Born in 1899 in Washington, DC, Edward Kennedy ‘Duke’ Ellington went on to become one of America’s most widely acclaimed jazz musicians and its most prolific composer of the last century. He was so prolific, in fact, that you’ve almost certainly heard his music, even if you’ve never heard his name. ‘Thousands of short melodies you hear in advertising, ringtones and riffs, as well as numerous samples found in contemporary music forms such as hip hop, are frequently Duke Ellington originals,’ explains Dr Otto Starzmann, from the Duke Ellington Center for the Arts in New York. ‘Even though Duke passed away in 1974, he is by no means dead.’

But how can you have a Duke Ellington Big Band without the titular conductor? It’s a question Dr Starzmann has little time for. ‘It would be totally incorrect to say that our production is “without Duke Ellington”. Duke is the total essence, body and soul of this show. Of course, no one can duplicate Duke’s performance as a conductor, which is why The Duke Ellington Center Orchestra today always performs without a conductor – at least not a visible one.’

Instead, Duke lives on not only in the band’s music, but also in its message of tolerance and unity. As Mercedes Ellington, the show’s producer, director and hostess – and Duke’s granddaughter – explains,
this message was at the core of Duke’s being. ‘He taught me to explore beyond categories; not to give myself boundaries and labels. [He] felt that labels tend to restrict you and keep you back from achieving greater things.’

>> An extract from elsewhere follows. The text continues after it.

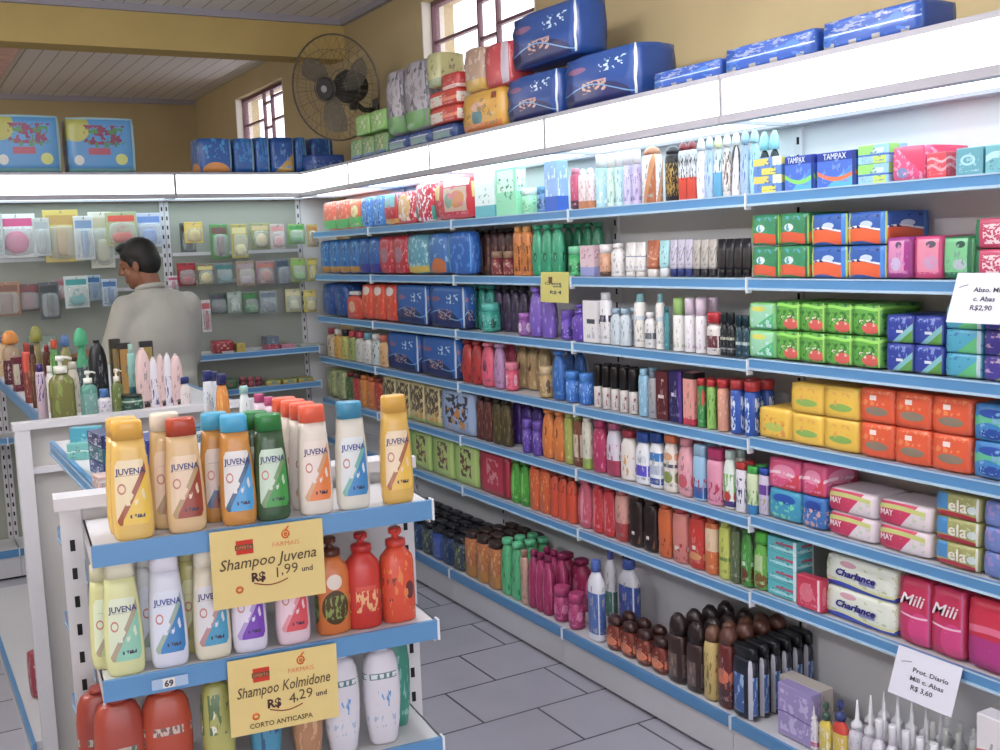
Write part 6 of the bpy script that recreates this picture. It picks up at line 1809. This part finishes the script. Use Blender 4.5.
def hand(bm, wrist, fwd, up, side):
    w_ = Vector(wrist)
    f = Vector(fwd).normalized()
    u_ = Vector(up).normalized()
    s_ = f.cross(u_).normalized() * side
    tube(bm, [w_, w_ + f * .03, w_ + f * .06, w_ + f * .085], .026, 10, r2=.028)
    for i, (off, ln) in enumerate(((-.03, .068), (-.01, .078), (.011, .073), (.031, .056))):
        b0 = w_ + f * .08 + s_ * off
        p1 = b0 + f * ln * .5 - u_ * .008
        p2 = p1 + f * ln * .28 - u_ * .016
        p3 = p2 + f * ln * .18 - u_ * .018
        tube(bm, [b0 - f * .02, b0, p1, p2, p3], .0098, 8, r2=.0075)
        ell(bm, p3, (.0078,) * 3, u=8, v=6)
    t0 = w_ + f * .025 - s_ * .022
    t1 = t0 + f * .03 - s_ * .026 - u_ * .008
    t2 = t1 + f * .03 - s_ * .006 - u_ * .01
    tube(bm, [t0, t1, t2], .0125, 8, r2=.009)
    ell(bm, t2, (.009,) * 3, u=8, v=6)


def body(bm):
    R4 = HR
    ell(bm, hp(0, -.005, .035), (.077, .096, .098), R4, 24, 16)          # skull
    ell(bm, hp(0, .03, -.045), (.058, .062, .075), R4, 20, 14)           # face and jaw
    ell(bm, hp(0, .066, -.098), (.024, .022, .02), R4)                   # chin
    tube(bm, [hp(0, .092, .022), hp(0, .105, -.005), hp(0, .112, -.03)], .009, 8, r2=.015)   # nose
    ell(bm, hp(0, .086, -.066), (.024, .012, .006), R4)                  # lips
    ell(bm, hp(0, .085, -.076), (.022, .012, .006), R4)
    ell(bm, hp(0, .083, .028), (.05, .014, .009), R4)                    # brow
    for s in (-1, 1):
        ell(bm, hp(s * .076, -.005, -.012), (.009, .02, .032), R4)       # ear
        ell(bm, hp(s * .03, .082, .008), (.013, .008, .009), R4)         # eye lids
        ell(bm, hp(s * .045, .06, -.03), (.018, .02, .018), R4)          # cheek
    limb(bm, (-.01, -.005, 1.35), hp(0, -.02, -.05), .058, .052)            # neck
    ell(bm, (0, 0, 1.2), (.165, .098, .19))
    ell(bm, (0, .0, 1.02), (.14, .095, .16))
    ell(bm, (0, .0, .9), (.155, .11, .12))
    limb(bm, (-.14, 0, 1.32), (0, 0, 1.36), .052, .055)
    limb(bm, (.14, 0, 1.32), (0, 0, 1.36), .052, .055)
    for s in 'LR':
        limb(bm, J['sh' + s], J['el' + s], .052, .042)
        limb(bm, J['el' + s], J['wr' + s], .041, .027)
        limb(bm, J['hip' + s], J['kn' + s], .088, .056)
        limb(bm, J['kn' + s], J['an' + s], .055, .036)
        a = Vector(J['an' + s])
        limb(bm, a + Vector((0, -.02, -.035)), a + Vector((0, .14, -.045)), .032, .026)
    hand(bm, J['wrL'], (.05, 1, .02), (0, 0, 1), 1)
    hand(bm, J['wrR'], (-.1, 1, .02), (0, 0, 1), -1)


def shirt(bm):
    ell(bm, (0, -.004, 1.19), (.192, .132, .21), None, 24, 16)
    ell(bm, (0, -.0, 1.02), (.185, .128, .2), None, 24, 16)
    ell(bm, (0, -.0, .9), (.185, .135, .13), None, 24, 16)
    tube(bm, [(0, 0, .78), (0, 0, .9), (0, 0, 1.0)], .165, 24, r2=.165)
    limb(bm, (-.155, -.006, 1.315), (-.03, -.006, 1.365), .066, .07, 16)
    limb(bm, (.155, -.006, 1.315), (.0, -.006, 1.365), .066, .07, 16)
    limb(bm, (-.01, -.012, 1.32), (-.03, .0, 1.40), .09, .062, 18)
    for s in 'LR':
        a, b = Vector(J['sh' + s]), Vector(J['el' + s])
        limb(bm, a, b, .068, .066, 16)
        c = b + (Vector(J['wr' + s]) - b) * .12
        limb(bm, b, c, .066, .062, 16)


def trousers(bm):
    ell(bm, (0, 0, .9), (.17, .122, .12))
    for s in 'LR':
        limb(bm, J['hip' + s], J['kn' + s], .099, .073, 16)
        limb(bm, J['kn' + s], J['an' + s], .072, .062, 16)


def hair(bm):
    ell(bm, hp(0, -.014, .053), (.086, .1, .092), HR, 28, 20)
    ell(bm, hp(0, -.045, .015), (.084, .072, .092), HR, 28, 20)
    ell(bm, hp(0, .045, .105), (.062, .05, .03), HR, 20, 12)
    for s in (-1, 1):
        ell(bm, hp(s * .073, .012, .02), (.012, .022, .035), HR)


def shoes(s):
    def f(bm):
        a = Vector(J['an' + s])
        limb(bm, a + Vector((0, -.035, -.034)), a + Vector((0, .16, -.042)), .044, .036)
        bx(bm, a.x - .04, a.x + .04, a.y - .08, a.y + .19, .001, .02)
    return f


per = link('person', None, None, None, (PX, PY, 0), radians(20))
tag(per, 'dark-haired person in a pale grey shirt standing with back turned', 'person')
fused('body', body, .0055, m_skin, per, 3)
fused('shirt', shirt, .011, m_shirt, per, 8)
fused('trousers', trousers, .012, m_trou, per, 6)
fused('hair', hair, .006, m_hair, per, 2)
fused('shoe', shoes('L'), .007, m_shoe, per, 3)
fused('shoe', shoes('R'), .007, m_shoe, per, 3)
simple('collar', lambda bm: tube(bm, [(-.03 + .06 * cos(t), -.004 + .056 * sin(t), 1.418 + .014 * sin(t + pi)) for t in [k * 2 * pi / 20 for k in range(20)]], .013, 8, close=True), m_shirt, per)


# ------------------------------------------------------------------ light, camera, colour management
w = bpy.data.worlds.new('daylight')
SC.world = w
w.use_nodes = True
w.node_tree.nodes['Background'].inputs[0].default_value = lin('f6f3ff')
w.node_tree.nodes['Background'].inputs[1].default_value = 3.0


def fill_lamp(x, y, label, power, rot=0):  # unseen fill lamp, added to brighten the room
    r = link('fill_lamp', None, None, None, (x, y, 2.5), rot)
    tag(r, label, 'lamp', 'added fill lamps')
    simple('fill_housing', lambda bm: bx(bm, -.62, .62, -.035, .035, .03, .07), m_metal, r)
    for xx in (-.5, .5):
        simple('fill_rod', lambda bm: tube(bm, [(xx, 0, .07), (xx, 0, .349)], .006, 6), m_metal, r)
    for yy in (-.05, .05):
        simple('fill_tube', lambda bm: tube(bm, [(-.6, yy, .02), (.6, yy, .02)], .013, 10),
               mat('fill_glow_%d' % power, 'ffffff', .5, emit='fbfaff', es=power), r)


fill_lamp(-1.1, 2.0, 'added double tube fill lamp left of the island, out of the picture', 125, pi / 2)
fill_lamp(-.7, 4.3, 'added double tube fill lamp left of the back aisle', 50, pi / 2)
fill_lamp(-.7, 7.6, 'added double tube fill lamp in the room beyond the beam', 80, pi / 2)
fill_lamp(-.3, -1.2, 'added double tube fill lamp near the shop door', 60)
fill_lamp(1.1, 2.2, 'added double tube fill lamp over the aisle beside the island', 75, pi / 2)

cam = bpy.data.cameras.new('camera')
co = bpy.data.objects.new('camera', cam)
COL.objects.link(co)
R = Matrix((CX, -CD, -CF)).transposed()
co.matrix_world = Matrix.Translation((0, 0, CH)) @ R.to_4x4()
cam.sensor_width = 36
cam.lens = FPX * 36 / 1000
cam.clip_start = .02
SC.camera = co
SC.view_settings.view_transform = 'Standard'
SC.view_settings.look = 'None'
SC.view_settings.gamma = 1
SC.view_settings.use_curve_mapping = False
SC.view_settings.exposure = .02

These ideas led Mercedes to create Panoramajazz, which makes its debut this month in Dubai. The name combines the English ‘panorama’ with the Arabic ‘majaz’ (which roughly translates to ‘bridge’) and aims to invoke, as Starzmann puts it, ‘overwhelmingly positive connotations of expansiveness, harmoniousness and life without boundaries’ by encouraging cultural exchange between the US and the UAE.

Panoramajazz combines the music of Duke Ellington – performed by an enormous jazz orchestra – with a physical dance performance choreographed by Mercedes, whose background is in dance. It’s a blurring of boundaries that is very much in keeping with Duke’s style and, argues Dr Starzmann, with jazz itself. ‘Jazz is essentially freedom. More than any other music form, it allows musicians from any part of the world to integrate their own styles, forms and genres into it. It has become what Duke thought music should always be: a messenger of harmony.’

And that principle is best illustrated by Mercedes’ most enduring memory of her grandfather: a visit to Russia with him in the 1970s, when the Cold War had US and the then-USSR at loggerheads. ‘We were invited to a special performance of Swan Lake by the Bolshoi Ballet… they held the performance until we arrived. We were then shown to our own special box. After we sat down, the conductor came out, looked directly at my grandfather, and bowed in acknowledgement.

The entire symphony orchestra of more than 100 musicians all turned to my grandfather and smiled. He waved back. It was an extraordinary moment. The entire experience in Russia was very moving… the people of Russia just loved us. When our plane was taking off, hundreds of people ran alongside the aircraft, waving and jumping. It was impossible to hold them back.’